O ídolo estava sempre ligado a um sistema de corrupção e opressão, levando a sociedade à divisão
e à guerra por causa da ganância pela terra, bens materiais e dinheiro, pela fama, prazer e pelo poder.
Estes sim os verdadeiros ídolos que afastam a pessoa do Deus verdadeiro, competindo com Ele no
coração (cf. Mateus 4,1-10; Lucas 4,1-12).
Portanto:
Deus parece, mas não é incoerente, já que num lugar da Bíblia manda fazer imagens e noutro lugar
o teria proibido. A imagem, hoje mais que nunca, faz parte da linguagem humana, é representação de
pessoa, coisa, idéia. A Bíblia fala de imagens algumas vezes para denunciar a idolatria, outras vezes para
mostrar o quanto a imagem é necessária para entendermos, por meio do Filho, o próprio Pai: “Ele (Jesus)
é a imagem do Deus invisível...” (Colossenses 1,15).
Os primeiros cristãos martirizados aos milhares porque se recusaram a adorar imagens de deuses
falsos, estudaram a Bíblia com atenção. Eles não tiravam esses textos que proíbem imagens de seu
contexto.
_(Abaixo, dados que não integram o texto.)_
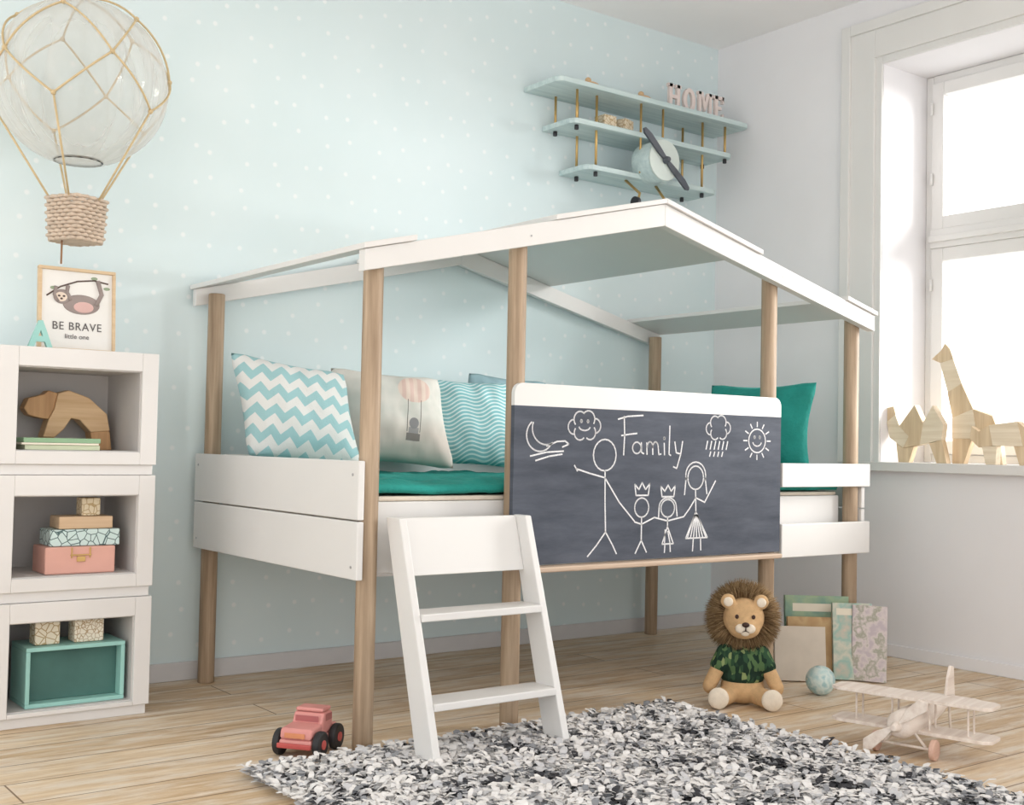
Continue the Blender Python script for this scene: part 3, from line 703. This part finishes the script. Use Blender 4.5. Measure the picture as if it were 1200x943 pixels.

Comparando-os com outros textos bíblicos, ficaram convencidos de que Deus proíbe imagens
de deuses falsos, adoração de ídolos que representam falsos valores, os quais induzem ao pecado. É o
que faziam os povos vizinhos de Israel. Mas Deus não proíbe fazer outras imagens que contribuem para
exaltar sua glória e poder. Por isso o II Concílio de Nicéia no ano de 787 defende a veneração das
imagens (pintura e escultura) de santos, pelos cristãos e o uso de símbolos nas celebrações litúrgicas.
O mesmo fez o Concílio Vaticano II mantendo o culto às imagens conforme a tradição (LG 67),
contanto que sejam em número comedido e na ordem devida (SC 125).
Oração
Ó Deus, todo poderoso. Ao rendermos culto à Imaculada Conceição de Maria, a Mãe do Vosso Filho Jesus
e Senhora nossa, concedei que o povo brasileiro, fiel à sua vocação e vivendo na paz e na justiça, possa
chegar um dia à Pátria Definitiva. Por Nosso Senhor Jesus Cristo, Vosso Filho, Vos pedimos, a Vós que
viveis e reinais para sempre, na Unidade do Espírito Santo. Amém.